L’ensemble n’est pas exempt de défauts. Le film peut paraître trop pédagogique sur certains aspects, voire simpliste sur certaines approches, notamment quand il semble dresser un tableau un peu trop favorable du Moyen Âge et donner ainsi l’impression que c’était une période parfaite pour les femmes. Le discours peut aussi paraître ambigu sur certains points car les hommes et les femmes sont, malgré tout, représentés selon certains stéréotypes (même si le film se moque souvent de ceux-là) et certains personnages féminins, présentés comme ayant eu un rôle moteur dans l’histoire, paraissent plutôt subir la situation (par exemple Euphrosyne).

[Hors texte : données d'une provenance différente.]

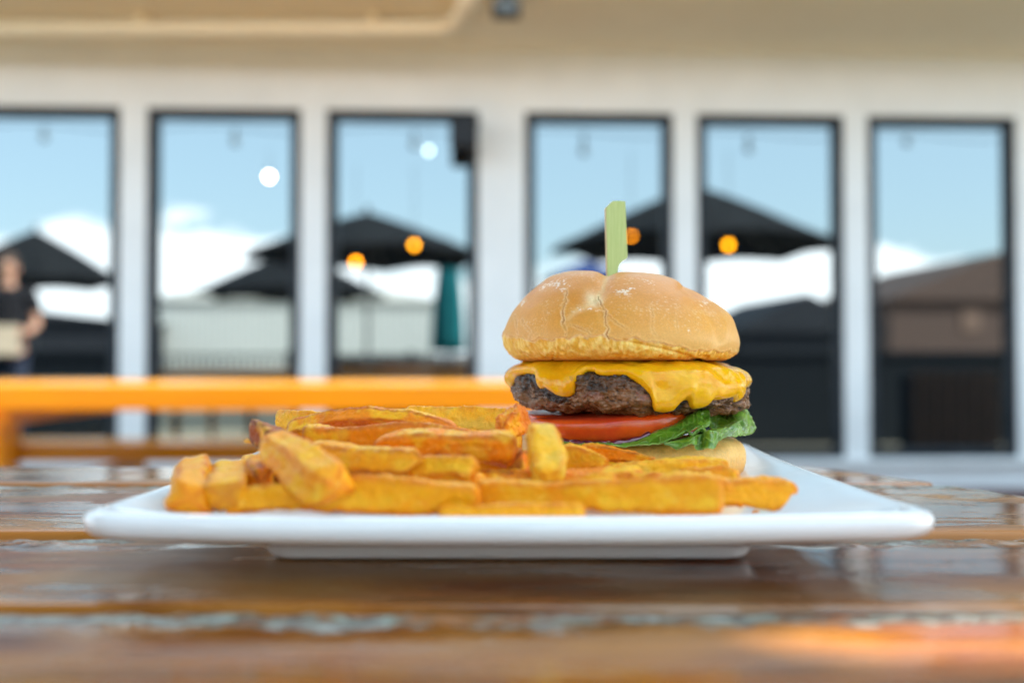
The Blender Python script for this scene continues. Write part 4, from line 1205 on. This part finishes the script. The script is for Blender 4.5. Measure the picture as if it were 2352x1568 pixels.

Le dernier chapitre est plus déroutant, car le film s’éparpille dans une critique du capitalisme et du mépris de la société contemporaine pour le passé, tout en esquissant un portrait tardif du grand-père. Certes, on peut faire le lien avec le thème principal du film car les hommes sont désignés comme coupables de cette évolution – alors que les femmes semblent décrites comme plus raisonnables, ce qui, en un sens, serait une autre forme de stéréotype – et on peut aussi penser que cette fin regrette que les femmes n’aient pas su/pu saisir l’occasion de s’émanciper définitivement lorsque les circonstances pouvaient être favorables à une plus grande égalité. Mais le propos est plus flou dans ce final plus décousu voire un peu naïf (les traditions seraient-elles plus progressistes que la modernité ?). Le retour à la période contemporaine se fait donc dans la douleur. Mais peut-être est-ce aussi précisément cela le message : le Moyen Âge n’était pas si « moyen » que ça, alors que notre époque est médiocre sur bien des points. A méditer, comme le reste de ce film étonnant, qui mériterait plusieurs visionnages.